From the listing below, extract each line containing the string "scene".

-=-=-=-=-

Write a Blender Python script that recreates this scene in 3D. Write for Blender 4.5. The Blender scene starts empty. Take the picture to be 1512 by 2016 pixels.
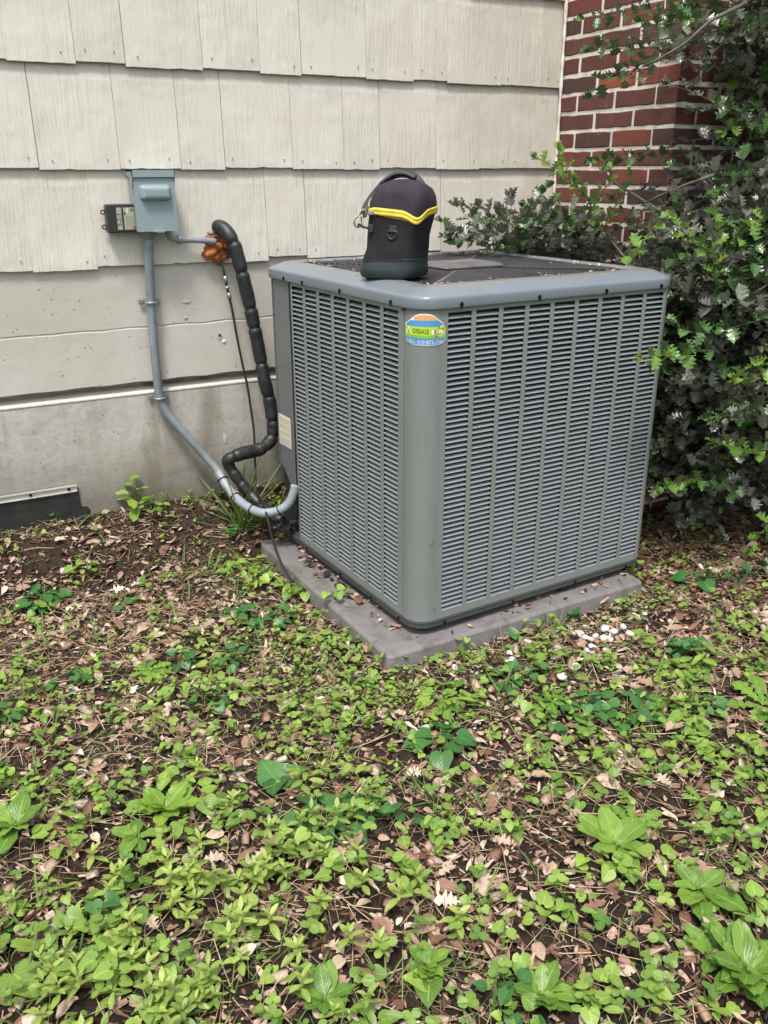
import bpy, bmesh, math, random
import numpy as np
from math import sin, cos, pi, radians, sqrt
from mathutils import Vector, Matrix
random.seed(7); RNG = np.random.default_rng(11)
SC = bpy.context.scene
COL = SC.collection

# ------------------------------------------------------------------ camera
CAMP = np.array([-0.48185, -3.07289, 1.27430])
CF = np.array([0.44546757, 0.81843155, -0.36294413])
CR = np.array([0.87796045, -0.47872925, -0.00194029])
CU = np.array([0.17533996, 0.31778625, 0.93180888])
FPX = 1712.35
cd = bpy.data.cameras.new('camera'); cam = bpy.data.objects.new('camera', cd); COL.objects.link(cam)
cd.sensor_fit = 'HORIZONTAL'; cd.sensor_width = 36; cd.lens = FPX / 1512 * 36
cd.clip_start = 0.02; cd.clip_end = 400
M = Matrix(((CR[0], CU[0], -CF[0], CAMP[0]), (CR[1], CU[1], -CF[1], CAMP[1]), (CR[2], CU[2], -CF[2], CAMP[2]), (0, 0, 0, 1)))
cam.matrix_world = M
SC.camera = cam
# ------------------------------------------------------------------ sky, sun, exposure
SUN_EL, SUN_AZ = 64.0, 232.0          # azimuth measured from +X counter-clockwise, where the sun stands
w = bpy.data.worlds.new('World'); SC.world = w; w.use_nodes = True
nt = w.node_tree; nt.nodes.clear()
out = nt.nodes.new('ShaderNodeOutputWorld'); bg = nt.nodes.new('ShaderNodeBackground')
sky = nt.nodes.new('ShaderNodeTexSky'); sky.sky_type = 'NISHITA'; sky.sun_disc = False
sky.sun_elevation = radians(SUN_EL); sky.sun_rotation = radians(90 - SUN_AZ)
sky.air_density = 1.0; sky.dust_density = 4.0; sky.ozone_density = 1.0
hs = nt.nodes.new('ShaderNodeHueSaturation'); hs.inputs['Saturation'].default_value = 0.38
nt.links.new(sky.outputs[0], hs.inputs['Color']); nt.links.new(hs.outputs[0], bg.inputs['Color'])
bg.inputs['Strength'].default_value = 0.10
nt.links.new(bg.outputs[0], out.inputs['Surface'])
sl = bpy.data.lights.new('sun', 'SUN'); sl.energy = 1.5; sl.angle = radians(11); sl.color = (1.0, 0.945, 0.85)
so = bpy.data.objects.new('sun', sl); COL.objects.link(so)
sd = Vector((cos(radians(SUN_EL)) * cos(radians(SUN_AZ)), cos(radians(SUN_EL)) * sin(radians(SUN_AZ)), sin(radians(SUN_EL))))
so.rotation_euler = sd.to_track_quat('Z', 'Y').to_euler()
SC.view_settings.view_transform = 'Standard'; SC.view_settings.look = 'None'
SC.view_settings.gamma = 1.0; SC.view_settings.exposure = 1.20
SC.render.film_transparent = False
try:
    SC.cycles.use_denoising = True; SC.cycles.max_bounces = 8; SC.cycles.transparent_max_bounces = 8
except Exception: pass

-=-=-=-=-

▶ _Task response_:
Write a Blender Python script that recreates this scene in 3D. Write for Blender 4.5. The Blender scene starts empty. Take the picture to be 1512 by 2016 pixels.
SC = bpy.context.scene